Records from a data collection:
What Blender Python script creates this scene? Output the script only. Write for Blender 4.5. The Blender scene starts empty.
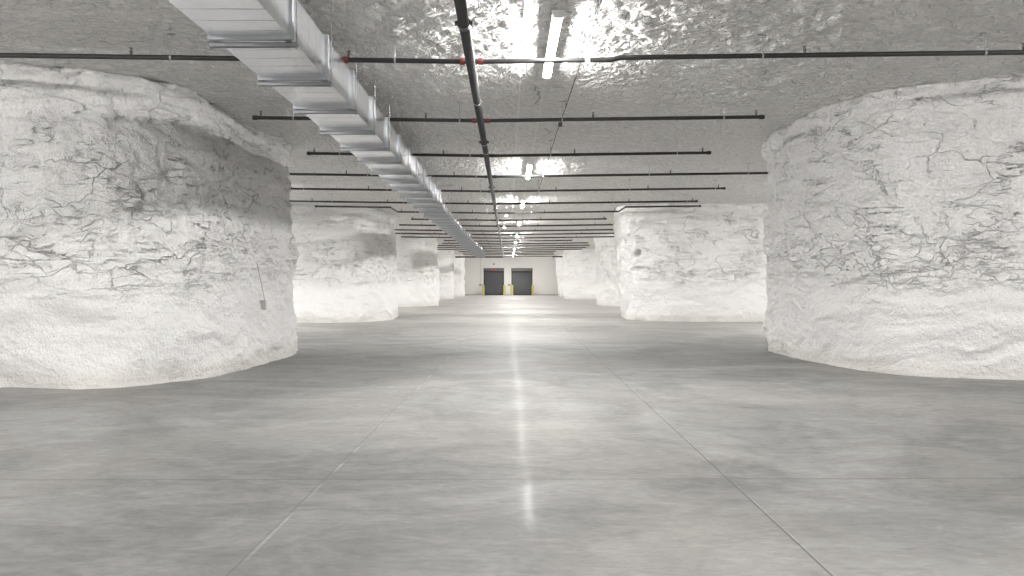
import bpy, bmesh, math, random
import numpy as np
from mathutils import Vector, Matrix

random.seed(7)
SC = bpy.context.scene
COL = SC.collection
CAM_H = 1.45
ROOF = 4.55            # ceiling height
PI = math.pi

# ------------------------------------------------------------------ render look
SC.view_settings.view_transform = 'Standard'
SC.view_settings.look = 'None'
SC.view_settings.gamma = 1.0
SC.view_settings.use_curve_mapping = False
SC.view_settings.exposure = 0.08
SC.cycles.max_bounces = 10
SC.cycles.diffuse_bounces = 7
SC.cycles.glossy_bounces = 4
SC.cycles.sample_clamp_indirect = 12.0
SC.cycles.use_denoising = True

w = bpy.data.worlds.new('mine_air'); SC.world = w
w.use_nodes = True
w.node_tree.nodes['Background'].inputs[0].default_value = (0.8, 0.85, 0.9, 1)
w.node_tree.nodes['Background'].inputs[1].default_value = 0.02

# ------------------------------------------------------------------ numpy noise
def _h(ix, iy, iz, seed):
    n = (ix.astype(np.int64) * 374761393 + iy.astype(np.int64) * 668265263 + iz.astype(np.int64) * 2147483647 + seed * 1274126177) & 0xFFFFFFFF
    n = ((n ^ (n >> 13)) * 1274126177) & 0xFFFFFFFF
    n = ((n ^ (n >> 16)) * 2246822519) & 0xFFFFFFFF
    return ((n ^ (n >> 15)) & 0xFFFFFF).astype(np.float64) / 0xFFFFFF

def vnoise(P, seed=0):
    i = np.floor(P); f = P - i
    u = f * f * f * (f * (f * 6 - 15) + 10)
    i = i.astype(np.int64)
    r = 0.0
    for dx in (0, 1):
        for dy in (0, 1):
            for dz in (0, 1):
                wgt = (u[:, 0] if dx else 1 - u[:, 0]) * (u[:, 1] if dy else 1 - u[:, 1]) * (u[:, 2] if dz else 1 - u[:, 2])
                r = r + wgt * _h(i[:, 0] + dx, i[:, 1] + dy, i[:, 2] + dz, seed)
    return r * 2 - 1

def fbm(P, octv=4, seed=0, gain=0.5):
    r = 0.0; a = 1.0; q = P
    for k in range(octv):
        r = r + a * vnoise(q, seed + k * 17); a *= gain; q = q * 2.03 + 11.3
    return r

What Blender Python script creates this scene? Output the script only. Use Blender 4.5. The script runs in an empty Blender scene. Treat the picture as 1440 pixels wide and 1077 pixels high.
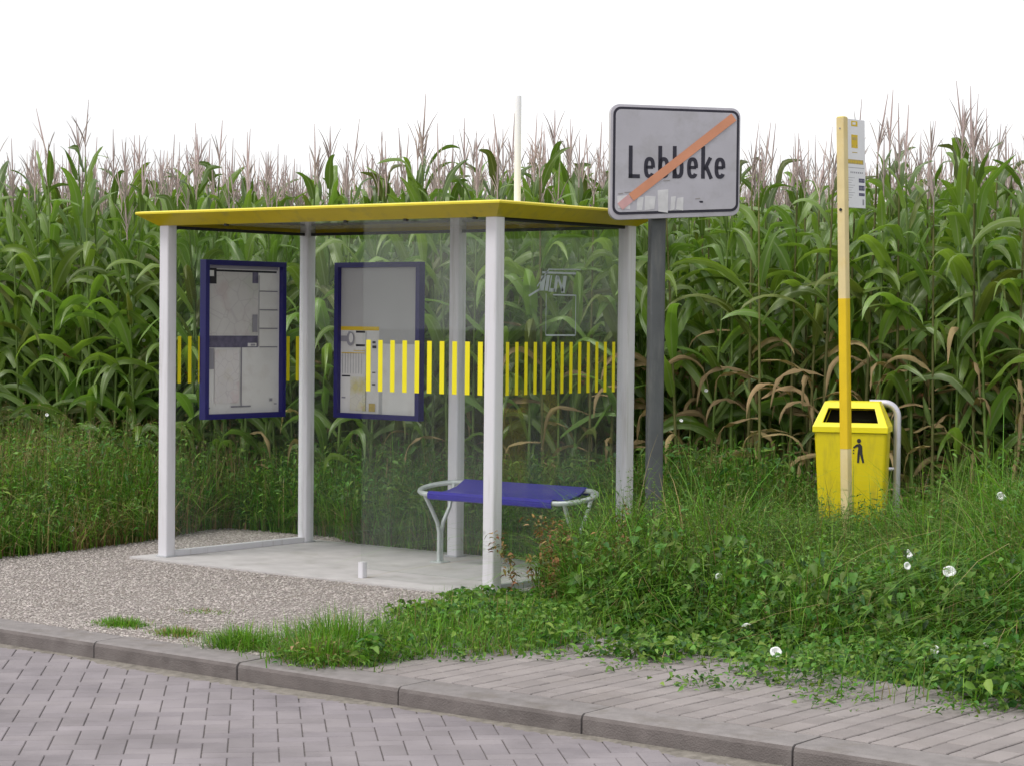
import bpy, bmesh, math, random
import numpy as np
from mathutils import Vector, Matrix

scene = bpy.context.scene
COL = scene.collection
R = math.radians
rng = np.random.default_rng(11)
random.seed(5)

# ------------------------------------------------------------------ materials
def nt(m):
    m.use_nodes = True
    t = m.node_tree
    return t, t.nodes, t.links

def mat(name, col, rough=0.6, spec=0.4, var=0.0, scale=8.0, detail=5.0, bump=0.0, bscale=40.0,
        metal=0.0, island=0.0, hue=0.0, transl=None, dirt=None, dirt_scale=3.0, dirt_lo=.5, dirt_hi=.75, objrand=0.0,
        coat=0.0, streak=1.0):
    m = bpy.data.materials.new(name)
    t, N, L = nt(m)
    b = N['Principled BSDF']
    b.inputs['Roughness'].default_value = rough
    b.inputs['Specular IOR Level'].default_value = spec
    b.inputs['Metallic'].default_value = metal
    if coat: b.inputs['Coat Weight'].default_value = coat
    tc = N.new('ShaderNodeTexCoord')
    rgb = N.new('ShaderNodeRGB'); rgb.outputs[0].default_value = (*col, 1)
    out = rgb.outputs[0]
    if var > 0:
        nz = N.new('ShaderNodeTexNoise'); nz.inputs['Scale'].default_value = scale; nz.inputs['Detail'].default_value = detail
        L.new(tc.outputs['Object'], nz.inputs['Vector'])
        mr = N.new('ShaderNodeMapRange'); mr.inputs[1].default_value = .3; mr.inputs[2].default_value = .7
        mr.inputs[3].default_value = 1 - var; mr.inputs[4].default_value = 1 + var
        L.new(nz.outputs['Fac'], mr.inputs[0])
        hs = N.new('ShaderNodeHueSaturation'); L.new(mr.outputs[0], hs.inputs['Value']); L.new(out, hs.inputs['Color'])
        out = hs.outputs[0]
    if dirt is not None:
        nz = N.new('ShaderNodeTexNoise'); nz.inputs['Scale'].default_value = dirt_scale; nz.inputs['Detail'].default_value = 7
        nz.inputs['Roughness'].default_value = .65
        mpd = N.new('ShaderNodeMapping'); mpd.inputs['Scale'].default_value = (1, 1, streak)
        L.new(tc.outputs['Object'], mpd.inputs[0]); L.new(mpd.outputs[0], nz.inputs['Vector'])
        mr = N.new('ShaderNodeMapRange'); mr.inputs[1].default_value = dirt_lo; mr.inputs[2].default_value = dirt_hi
        L.new(nz.outputs['Fac'], mr.inputs[0])
        mx = N.new('ShaderNodeMix'); mx.data_type = 'RGBA'
        L.new(mr.outputs[0], mx.inputs[0]); L.new(out, mx.inputs[6]); mx.inputs[7].default_value = (*dirt, 1)
        out = mx.outputs[2]
    if island > 0 or hue > 0 or objrand > 0:
        ge = N.new('ShaderNodeNewGeometry')
        hs = N.new('ShaderNodeHueSaturation'); L.new(out, hs.inputs['Color'])
        r = ge.outputs['Random Per Island']
        if island > 0:
            mr = N.new('ShaderNodeMapRange'); mr.inputs[3].default_value = 1 - island; mr.inputs[4].default_value = 1 + island
            L.new(r, mr.inputs[0]); v = mr.outputs[0]
            if objrand > 0:
                oi = N.new('ShaderNodeObjectInfo')
                mo = N.new('ShaderNodeMapRange'); mo.inputs[3].default_value = 1 - objrand; mo.inputs[4].default_value = 1 + objrand
                L.new(oi.outputs['Random'], mo.inputs[0])
                mm = N.new('ShaderNodeMath'); mm.operation = 'MULTIPLY'; L.new(v, mm.inputs[0]); L.new(mo.outputs[0], mm.inputs[1]); v = mm.outputs[0]
            L.new(v, hs.inputs['Value'])
        if hue > 0:
            wn = N.new('ShaderNodeTexWhiteNoise'); wn.noise_dimensions = '1D'; L.new(r, wn.inputs['W'])
            mr = N.new('ShaderNodeMapRange'); mr.inputs[3].default_value = .5 - hue; mr.inputs[4].default_value = .5 + hue
            L.new(wn.outputs['Value'], mr.inputs[0]); L.new(mr.outputs[0], hs.inputs['Hue'])
        out = hs.outputs[0]
    L.new(out, b.inputs['Base Color'])
    if bump > 0:
        nz = N.new('ShaderNodeTexNoise'); nz.inputs['Scale'].default_value = bscale; nz.inputs['Detail'].default_value = 6
        L.new(tc.outputs['Object'], nz.inputs['Vector'])
        bp = N.new('ShaderNodeBump'); bp.inputs['Strength'].default_value = bump; bp.inputs['Distance'].default_value = .01
        L.new(nz.outputs['Fac'], bp.inputs['Height']); L.new(bp.outputs[0], b.inputs['Normal'])
    if transl is not None:
        tr = N.new('ShaderNodeBsdfTranslucent')
        hs2 = N.new('ShaderNodeMix'); hs2.data_type = 'RGBA'; hs2.blend_type = 'MULTIPLY'; hs2.inputs[0].default_value = 1
        L.new(out, hs2.inputs[6]); hs2.inputs[7].default_value = (*transl[1], 1)
        L.new(hs2.outputs[2], tr.inputs['Color'])
        ms = N.new('ShaderNodeMixShader'); ms.inputs[0].default_value = transl[0]
        L.new(b.outputs[0], ms.inputs[1]); L.new(tr.outputs[0], ms.inputs[2])
        L.new(ms.outputs[0], N['Material Output'].inputs['Surface'])
    return m

def glass_mat():
    m = bpy.data.materials.new('clear_glass')
    t, N, L = nt(m)
    N.remove(N['Principled BSDF'])
    tr = N.new('ShaderNodeBsdfTransparent'); tr.inputs[0].default_value = (.982, .992, .986, 1)
    gl = N.new('ShaderNodeBsdfGlossy'); gl.inputs['Roughness'].default_value = .015
    lw_ = N.new('ShaderNodeLayerWeight'); lw_.inputs[0].default_value = .5
    pw = N.new('ShaderNodeMath'); pw.operation = 'POWER'; L.new(lw_.outputs['Facing'], pw.inputs[0]); pw.inputs[1].default_value = 5
    fr = N.new('ShaderNodeMath'); fr.operation = 'MULTIPLY_ADD'; L.new(pw.outputs[0], fr.inputs[0]); fr.inputs[1].default_value = .9; fr.inputs[2].default_value = .022
    df = N.new('ShaderNodeBsdfDiffuse'); df.inputs[0].default_value = (.55, .58, .57, 1)
    tc = N.new('ShaderNodeTexCoord')
    nz = N.new('ShaderNodeTexNoise'); nz.inputs['Scale'].default_value = 2.2; nz.inputs['Detail'].default_value = 8
    mp = N.new('ShaderNodeMapping'); mp.inputs['Scale'].default_value = (1, 1, .45)
    L.new(tc.outputs['Object'], mp.inputs[0]); L.new(mp.outputs[0], nz.inputs['Vector'])
    mr = N.new('ShaderNodeMapRange'); mr.inputs[1].default_value = .3; mr.inputs[2].default_value = .75
    mr.inputs[3].default_value = .004; mr.inputs[4].default_value = .028
    L.new(nz.outputs['Fac'], mr.inputs[0])
    m1 = N.new('ShaderNodeMixShader'); L.new(mr.outputs[0], m1.inputs[0]); L.new(tr.outputs[0], m1.inputs[1]); L.new(df.outputs[0], m1.inputs[2])
    m2 = N.new('ShaderNodeMixShader'); L.new(fr.outputs[0], m2.inputs[0]); L.new(m1.outputs[0], m2.inputs[1]); L.new(gl.outputs[0], m2.inputs[2])
    L.new(m2.outputs[0], N['Material Output'].inputs['Surface'])
    return m

def leaf_mat(name, col, rib, rough=.42, spec=.5, transl=.3, island=.35, hue=.015, objrand=.12):
    m = mat(name, col, rough, spec, island=island, hue=hue, objrand=objrand, transl=(transl, (1.5, 1.6, .8)))
    t, N, L = nt(m)
    b = N['Principled BSDF']
    src = b.inputs['Base Color'].links[0].from_socket
    uv = N.new('ShaderNodeUVMap'); uv.uv_map = 'UVMap'
    sx = N.new('ShaderNodeSeparateXYZ'); L.new(uv.outputs[0], sx.inputs[0])
    a = N.new('ShaderNodeMath'); a.operation = 'SUBTRACT'; L.new(sx.outputs[0], a.inputs[0]); a.inputs[1].default_value = .5
    c = N.new('ShaderNodeMath'); c.operation = 'ABSOLUTE'; L.new(a.outputs[0], c.inputs[0])
    mr = N.new('ShaderNodeMapRange'); mr.inputs[1].default_value = .03; mr.inputs[2].default_value = .09; mr.inputs[3].default_value = .75; mr.inputs[4].default_value = 0
    L.new(c.outputs[0], mr.inputs[0])
    # fine veins along the blade
    w = N.new('ShaderNodeMath'); w.operation = 'MULTIPLY'; L.new(sx.outputs[0], w.inputs[0]); w.inputs[1].default_value = 60
    s = N.new('ShaderNodeMath'); s.operation = 'SINE'; L.new(w.outputs[0], s.inputs[0])
    mx = N.new('ShaderNodeMix'); mx.data_type = 'RGBA'
    L.new(mr.outputs[0], mx.inputs[0]); L.new(src, mx.inputs[6]); mx.inputs[7].default_value = (*rib, 1)
    L.new(mx.outputs[2], b.inputs['Base Color'])
    bp = N.new('ShaderNodeBump'); bp.inputs['Strength'].default_value = .25; bp.inputs['Distance'].default_value = .002
    L.new(s.outputs[0], bp.inputs['Height']); L.new(bp.outputs[0], b.inputs['Normal'])
    return m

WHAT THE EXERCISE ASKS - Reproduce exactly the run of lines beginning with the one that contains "1077 pixels high." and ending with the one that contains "return t, t.nodes, t.links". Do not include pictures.

REPLY -
What Blender Python script creates this scene? Output the script only. Use Blender 4.5. The script runs in an empty Blender scene. Treat the picture as 1440 pixels wide and 1077 pixels high.
import bpy, bmesh, math, random
import numpy as np
from mathutils import Vector, Matrix

scene = bpy.context.scene
COL = scene.collection
R = math.radians
rng = np.random.default_rng(11)
random.seed(5)

# ------------------------------------------------------------------ materials
def nt(m):
    m.use_nodes = True
    t = m.node_tree
    return t, t.nodes, t.links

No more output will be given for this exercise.